If someone was repeating that in a public space, we probably wouldn't, but if he had a series of megaphones screaming that at everyone, ala spammimg everyone's convos, many societies have laws against just that. Much of law is already using a "reasonable man". Standard, so why not this one?



> Why would they want to go bigger? Money, that's why.

But a big reason behind all of this censorship on private platforms is that companies are trying to appease advertisers and customers downstream. It's already about money, because we're talking about private enterprise. Coca-cola doesn't want an ad appearing next to a comment promoting Nazism on your all-speech-must-be-allowed platform.
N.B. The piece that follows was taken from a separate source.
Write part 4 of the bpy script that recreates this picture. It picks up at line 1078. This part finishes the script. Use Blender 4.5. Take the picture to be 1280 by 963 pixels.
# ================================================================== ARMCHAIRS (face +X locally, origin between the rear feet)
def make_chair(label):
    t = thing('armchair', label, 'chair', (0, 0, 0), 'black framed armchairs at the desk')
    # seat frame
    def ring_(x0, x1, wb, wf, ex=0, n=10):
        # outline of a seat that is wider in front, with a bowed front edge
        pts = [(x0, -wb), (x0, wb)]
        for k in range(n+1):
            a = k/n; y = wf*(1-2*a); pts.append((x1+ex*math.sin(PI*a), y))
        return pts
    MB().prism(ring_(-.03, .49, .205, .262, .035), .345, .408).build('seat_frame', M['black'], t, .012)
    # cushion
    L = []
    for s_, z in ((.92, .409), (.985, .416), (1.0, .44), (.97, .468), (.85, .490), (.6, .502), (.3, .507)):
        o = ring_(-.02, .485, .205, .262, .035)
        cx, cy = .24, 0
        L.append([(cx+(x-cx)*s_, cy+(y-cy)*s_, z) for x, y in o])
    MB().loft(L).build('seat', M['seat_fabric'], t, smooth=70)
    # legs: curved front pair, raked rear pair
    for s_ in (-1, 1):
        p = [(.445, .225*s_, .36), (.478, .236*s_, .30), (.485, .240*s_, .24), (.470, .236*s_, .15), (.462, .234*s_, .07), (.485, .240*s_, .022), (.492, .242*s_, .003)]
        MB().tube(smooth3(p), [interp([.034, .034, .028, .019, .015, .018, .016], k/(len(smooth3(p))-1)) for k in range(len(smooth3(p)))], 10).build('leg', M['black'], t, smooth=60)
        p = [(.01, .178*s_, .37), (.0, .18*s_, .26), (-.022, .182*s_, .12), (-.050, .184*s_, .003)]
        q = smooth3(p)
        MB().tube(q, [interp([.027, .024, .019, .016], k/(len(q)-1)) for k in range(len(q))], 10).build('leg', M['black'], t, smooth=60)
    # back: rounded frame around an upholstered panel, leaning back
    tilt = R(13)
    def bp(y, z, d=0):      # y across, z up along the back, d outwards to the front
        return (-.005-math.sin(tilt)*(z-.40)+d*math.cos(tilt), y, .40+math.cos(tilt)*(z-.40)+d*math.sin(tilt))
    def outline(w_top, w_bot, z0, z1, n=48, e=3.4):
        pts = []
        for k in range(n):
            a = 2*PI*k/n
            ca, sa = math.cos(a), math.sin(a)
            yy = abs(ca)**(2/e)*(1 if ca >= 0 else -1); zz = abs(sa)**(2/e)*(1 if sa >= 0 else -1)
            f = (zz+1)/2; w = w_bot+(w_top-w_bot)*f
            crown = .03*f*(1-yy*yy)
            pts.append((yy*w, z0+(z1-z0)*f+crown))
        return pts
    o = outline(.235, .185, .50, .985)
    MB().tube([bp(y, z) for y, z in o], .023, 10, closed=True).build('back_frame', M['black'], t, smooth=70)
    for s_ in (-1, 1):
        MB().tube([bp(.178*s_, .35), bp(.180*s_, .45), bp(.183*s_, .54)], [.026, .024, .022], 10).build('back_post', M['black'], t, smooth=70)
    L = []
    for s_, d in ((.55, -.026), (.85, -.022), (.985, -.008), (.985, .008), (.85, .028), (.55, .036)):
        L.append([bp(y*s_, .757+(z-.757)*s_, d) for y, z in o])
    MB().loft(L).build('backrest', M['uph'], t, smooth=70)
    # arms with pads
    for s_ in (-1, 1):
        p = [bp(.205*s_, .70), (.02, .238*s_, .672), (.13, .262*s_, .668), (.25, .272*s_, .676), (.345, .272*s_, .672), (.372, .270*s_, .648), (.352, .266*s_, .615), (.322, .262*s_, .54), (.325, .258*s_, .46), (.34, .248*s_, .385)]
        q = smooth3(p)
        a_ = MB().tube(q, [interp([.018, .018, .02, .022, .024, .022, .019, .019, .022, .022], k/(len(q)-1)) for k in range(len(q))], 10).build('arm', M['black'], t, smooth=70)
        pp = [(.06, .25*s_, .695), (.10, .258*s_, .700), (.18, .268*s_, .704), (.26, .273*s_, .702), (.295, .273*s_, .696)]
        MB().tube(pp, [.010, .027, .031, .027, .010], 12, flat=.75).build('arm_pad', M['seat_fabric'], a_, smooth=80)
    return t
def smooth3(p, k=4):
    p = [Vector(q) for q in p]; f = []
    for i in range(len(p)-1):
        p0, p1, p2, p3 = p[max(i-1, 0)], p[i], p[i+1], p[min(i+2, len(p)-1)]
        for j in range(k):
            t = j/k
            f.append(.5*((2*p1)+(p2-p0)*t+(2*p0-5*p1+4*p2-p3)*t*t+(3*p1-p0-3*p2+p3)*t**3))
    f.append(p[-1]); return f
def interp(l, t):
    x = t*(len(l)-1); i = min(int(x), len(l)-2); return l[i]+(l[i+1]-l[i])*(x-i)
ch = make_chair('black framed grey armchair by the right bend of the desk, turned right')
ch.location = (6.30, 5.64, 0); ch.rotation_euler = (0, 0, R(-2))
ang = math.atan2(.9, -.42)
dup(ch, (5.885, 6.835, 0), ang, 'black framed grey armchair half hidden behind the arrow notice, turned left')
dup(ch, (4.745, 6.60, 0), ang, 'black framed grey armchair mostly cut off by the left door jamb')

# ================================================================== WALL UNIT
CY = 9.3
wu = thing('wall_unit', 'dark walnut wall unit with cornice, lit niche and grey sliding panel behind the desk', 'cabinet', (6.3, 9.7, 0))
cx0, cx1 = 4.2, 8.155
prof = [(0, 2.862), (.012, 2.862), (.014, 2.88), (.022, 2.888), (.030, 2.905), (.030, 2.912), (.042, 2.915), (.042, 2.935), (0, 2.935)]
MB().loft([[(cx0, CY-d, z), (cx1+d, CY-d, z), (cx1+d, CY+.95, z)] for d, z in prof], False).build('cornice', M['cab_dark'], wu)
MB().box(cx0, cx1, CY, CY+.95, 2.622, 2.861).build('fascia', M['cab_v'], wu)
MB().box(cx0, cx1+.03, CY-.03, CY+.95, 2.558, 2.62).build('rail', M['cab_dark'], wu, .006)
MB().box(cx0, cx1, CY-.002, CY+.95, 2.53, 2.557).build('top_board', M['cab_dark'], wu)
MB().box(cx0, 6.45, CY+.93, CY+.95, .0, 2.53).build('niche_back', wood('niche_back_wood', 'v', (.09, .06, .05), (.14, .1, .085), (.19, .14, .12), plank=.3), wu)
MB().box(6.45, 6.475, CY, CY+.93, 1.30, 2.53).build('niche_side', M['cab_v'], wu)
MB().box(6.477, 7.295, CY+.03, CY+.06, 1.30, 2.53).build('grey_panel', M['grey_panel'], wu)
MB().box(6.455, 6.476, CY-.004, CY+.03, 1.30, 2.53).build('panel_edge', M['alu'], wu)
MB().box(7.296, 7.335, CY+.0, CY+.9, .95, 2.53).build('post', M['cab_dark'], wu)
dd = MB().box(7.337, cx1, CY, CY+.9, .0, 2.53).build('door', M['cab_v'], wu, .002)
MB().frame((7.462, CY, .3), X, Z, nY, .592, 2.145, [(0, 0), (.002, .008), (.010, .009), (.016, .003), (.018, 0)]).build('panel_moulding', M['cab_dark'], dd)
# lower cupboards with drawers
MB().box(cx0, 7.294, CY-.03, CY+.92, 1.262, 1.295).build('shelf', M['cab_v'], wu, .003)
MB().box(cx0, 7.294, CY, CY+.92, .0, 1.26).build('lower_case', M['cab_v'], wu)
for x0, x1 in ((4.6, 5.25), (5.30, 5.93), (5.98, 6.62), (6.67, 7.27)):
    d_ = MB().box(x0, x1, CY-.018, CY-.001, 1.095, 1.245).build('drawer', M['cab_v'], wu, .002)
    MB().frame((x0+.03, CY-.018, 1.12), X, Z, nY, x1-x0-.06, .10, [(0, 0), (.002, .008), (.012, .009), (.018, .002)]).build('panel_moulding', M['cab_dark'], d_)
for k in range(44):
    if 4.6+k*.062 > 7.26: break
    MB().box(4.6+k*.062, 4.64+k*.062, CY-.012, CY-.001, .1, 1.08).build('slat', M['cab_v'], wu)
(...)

It seems to me that forcing sites to have any and all content once they reach a certain size would do the opposite of generating revenue.

> If someone was repeating that in a public space, we probably wouldn't, but if he had a series of megaphones screaming that at everyone, ala spammimg everyone's convos, many societies have laws against just that.

This may or may not be legal in the US. But even if it is, I have a hard time imagining how we would define spam on the internet in a way that won't get subjectively abused and bring us halfway back to where we are now anyway.

How about this approach: force companies at the level of ISPs, domain name registrars, payment processors, and maybe cloud providers, to allow any legal content and not censor. That seems like infrastructure that's too hard to build from the ground up. Anything built on top of that, like a website, is free to act how it acts today.